DATASET EXCERPT:

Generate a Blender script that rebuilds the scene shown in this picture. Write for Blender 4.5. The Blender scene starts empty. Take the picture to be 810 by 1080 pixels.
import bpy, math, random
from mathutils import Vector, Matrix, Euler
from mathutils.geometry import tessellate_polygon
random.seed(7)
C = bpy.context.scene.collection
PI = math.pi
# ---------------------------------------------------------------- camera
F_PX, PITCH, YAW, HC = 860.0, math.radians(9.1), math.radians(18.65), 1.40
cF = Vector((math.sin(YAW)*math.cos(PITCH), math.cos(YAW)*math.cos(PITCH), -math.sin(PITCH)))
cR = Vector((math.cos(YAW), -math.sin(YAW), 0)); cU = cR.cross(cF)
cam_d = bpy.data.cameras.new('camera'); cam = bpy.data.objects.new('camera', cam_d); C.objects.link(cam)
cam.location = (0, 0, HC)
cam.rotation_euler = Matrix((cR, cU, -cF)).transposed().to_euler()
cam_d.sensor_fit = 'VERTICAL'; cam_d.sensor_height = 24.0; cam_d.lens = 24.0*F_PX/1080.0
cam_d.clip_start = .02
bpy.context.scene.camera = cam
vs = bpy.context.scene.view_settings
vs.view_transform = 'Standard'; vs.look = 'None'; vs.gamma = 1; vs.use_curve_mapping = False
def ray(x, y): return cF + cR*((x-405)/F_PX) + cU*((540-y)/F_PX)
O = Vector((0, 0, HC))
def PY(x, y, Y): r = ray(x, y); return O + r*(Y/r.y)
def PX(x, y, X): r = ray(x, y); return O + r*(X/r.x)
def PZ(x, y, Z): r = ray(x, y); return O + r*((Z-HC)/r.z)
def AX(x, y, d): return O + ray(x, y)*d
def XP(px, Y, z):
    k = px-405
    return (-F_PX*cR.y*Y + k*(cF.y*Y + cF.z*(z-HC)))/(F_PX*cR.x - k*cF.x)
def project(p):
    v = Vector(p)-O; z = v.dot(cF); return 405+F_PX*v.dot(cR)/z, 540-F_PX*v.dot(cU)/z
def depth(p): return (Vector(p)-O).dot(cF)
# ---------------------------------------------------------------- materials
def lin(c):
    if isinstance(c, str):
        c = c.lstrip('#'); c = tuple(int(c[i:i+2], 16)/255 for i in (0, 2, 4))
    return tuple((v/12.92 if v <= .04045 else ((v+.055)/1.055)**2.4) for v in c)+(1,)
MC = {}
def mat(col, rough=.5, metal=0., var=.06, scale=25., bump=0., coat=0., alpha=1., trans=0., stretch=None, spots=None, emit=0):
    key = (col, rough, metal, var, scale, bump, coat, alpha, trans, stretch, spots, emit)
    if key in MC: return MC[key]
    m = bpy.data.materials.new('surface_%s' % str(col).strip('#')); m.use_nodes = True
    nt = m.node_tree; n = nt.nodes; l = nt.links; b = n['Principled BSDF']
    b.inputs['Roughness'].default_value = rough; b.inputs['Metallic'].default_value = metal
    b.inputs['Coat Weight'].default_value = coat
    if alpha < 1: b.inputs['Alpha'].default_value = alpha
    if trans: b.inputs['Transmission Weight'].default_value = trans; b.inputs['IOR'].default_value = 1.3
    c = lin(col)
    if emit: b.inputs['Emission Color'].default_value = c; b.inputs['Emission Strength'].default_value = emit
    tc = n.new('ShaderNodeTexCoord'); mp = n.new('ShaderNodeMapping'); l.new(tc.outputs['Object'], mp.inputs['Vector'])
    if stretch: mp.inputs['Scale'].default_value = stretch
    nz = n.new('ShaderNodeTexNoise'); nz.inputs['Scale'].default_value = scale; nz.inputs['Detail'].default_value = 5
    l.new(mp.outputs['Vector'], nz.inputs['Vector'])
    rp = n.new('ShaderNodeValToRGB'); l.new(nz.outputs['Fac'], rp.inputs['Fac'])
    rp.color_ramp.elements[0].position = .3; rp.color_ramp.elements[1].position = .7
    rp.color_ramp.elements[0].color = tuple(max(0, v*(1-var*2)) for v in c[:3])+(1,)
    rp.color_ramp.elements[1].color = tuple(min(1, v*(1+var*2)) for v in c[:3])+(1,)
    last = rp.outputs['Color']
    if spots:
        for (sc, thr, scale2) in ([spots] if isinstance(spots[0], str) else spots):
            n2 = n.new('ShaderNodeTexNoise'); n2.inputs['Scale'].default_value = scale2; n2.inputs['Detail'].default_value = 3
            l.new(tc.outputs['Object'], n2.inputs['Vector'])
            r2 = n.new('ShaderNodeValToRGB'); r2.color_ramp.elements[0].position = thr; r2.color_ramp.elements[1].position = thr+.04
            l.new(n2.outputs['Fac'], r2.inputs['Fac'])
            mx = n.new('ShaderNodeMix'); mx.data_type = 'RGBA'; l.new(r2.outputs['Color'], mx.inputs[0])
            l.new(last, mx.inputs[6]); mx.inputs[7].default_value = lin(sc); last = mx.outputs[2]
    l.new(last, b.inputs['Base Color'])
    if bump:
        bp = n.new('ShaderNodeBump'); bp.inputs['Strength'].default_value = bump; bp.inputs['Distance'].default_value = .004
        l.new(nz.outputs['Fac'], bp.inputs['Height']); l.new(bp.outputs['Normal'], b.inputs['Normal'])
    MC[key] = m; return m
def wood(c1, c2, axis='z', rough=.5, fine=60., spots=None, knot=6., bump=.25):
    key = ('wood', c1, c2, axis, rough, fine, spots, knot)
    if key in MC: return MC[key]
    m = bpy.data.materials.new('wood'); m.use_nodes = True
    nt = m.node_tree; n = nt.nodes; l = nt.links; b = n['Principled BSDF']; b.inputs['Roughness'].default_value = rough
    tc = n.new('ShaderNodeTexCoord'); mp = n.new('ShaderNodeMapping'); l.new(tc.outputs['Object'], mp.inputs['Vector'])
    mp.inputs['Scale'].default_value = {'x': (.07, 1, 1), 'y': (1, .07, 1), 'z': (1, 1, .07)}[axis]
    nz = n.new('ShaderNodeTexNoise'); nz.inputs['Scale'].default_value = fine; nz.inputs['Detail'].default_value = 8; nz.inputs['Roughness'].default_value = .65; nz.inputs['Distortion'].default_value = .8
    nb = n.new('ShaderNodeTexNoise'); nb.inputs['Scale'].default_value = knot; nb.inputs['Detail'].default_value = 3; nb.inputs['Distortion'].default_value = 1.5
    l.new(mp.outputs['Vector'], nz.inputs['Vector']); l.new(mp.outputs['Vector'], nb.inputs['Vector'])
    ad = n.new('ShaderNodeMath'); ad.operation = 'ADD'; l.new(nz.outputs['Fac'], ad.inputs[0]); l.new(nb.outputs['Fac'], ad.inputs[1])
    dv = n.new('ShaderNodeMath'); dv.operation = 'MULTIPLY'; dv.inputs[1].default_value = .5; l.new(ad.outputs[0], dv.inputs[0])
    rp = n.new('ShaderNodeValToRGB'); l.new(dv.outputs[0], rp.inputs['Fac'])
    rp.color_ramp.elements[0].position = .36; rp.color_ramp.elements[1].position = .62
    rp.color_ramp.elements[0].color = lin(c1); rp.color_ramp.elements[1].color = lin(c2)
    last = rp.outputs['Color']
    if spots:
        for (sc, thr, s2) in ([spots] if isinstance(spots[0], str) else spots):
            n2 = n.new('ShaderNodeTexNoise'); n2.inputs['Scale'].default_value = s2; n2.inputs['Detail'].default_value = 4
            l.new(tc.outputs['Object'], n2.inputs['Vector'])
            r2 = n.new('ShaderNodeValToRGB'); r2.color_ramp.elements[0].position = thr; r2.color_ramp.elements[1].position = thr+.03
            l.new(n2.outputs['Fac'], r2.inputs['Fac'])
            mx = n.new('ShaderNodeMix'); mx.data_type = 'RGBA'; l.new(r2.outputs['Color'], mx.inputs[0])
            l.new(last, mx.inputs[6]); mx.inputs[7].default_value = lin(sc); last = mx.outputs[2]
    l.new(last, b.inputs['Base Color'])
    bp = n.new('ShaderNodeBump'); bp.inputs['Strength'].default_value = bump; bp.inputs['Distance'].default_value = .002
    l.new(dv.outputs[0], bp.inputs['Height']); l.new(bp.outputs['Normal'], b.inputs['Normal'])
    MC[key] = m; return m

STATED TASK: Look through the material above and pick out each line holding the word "scene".

OUTPUT OF THE EXERCISE:
Generate a Blender script that rebuilds the scene shown in this picture. Write for Blender 4.5. The Blender scene starts empty. Take the picture to be 810 by 1080 pixels.
C = bpy.context.scene.collection
bpy.context.scene.camera = cam
vs = bpy.context.scene.view_settings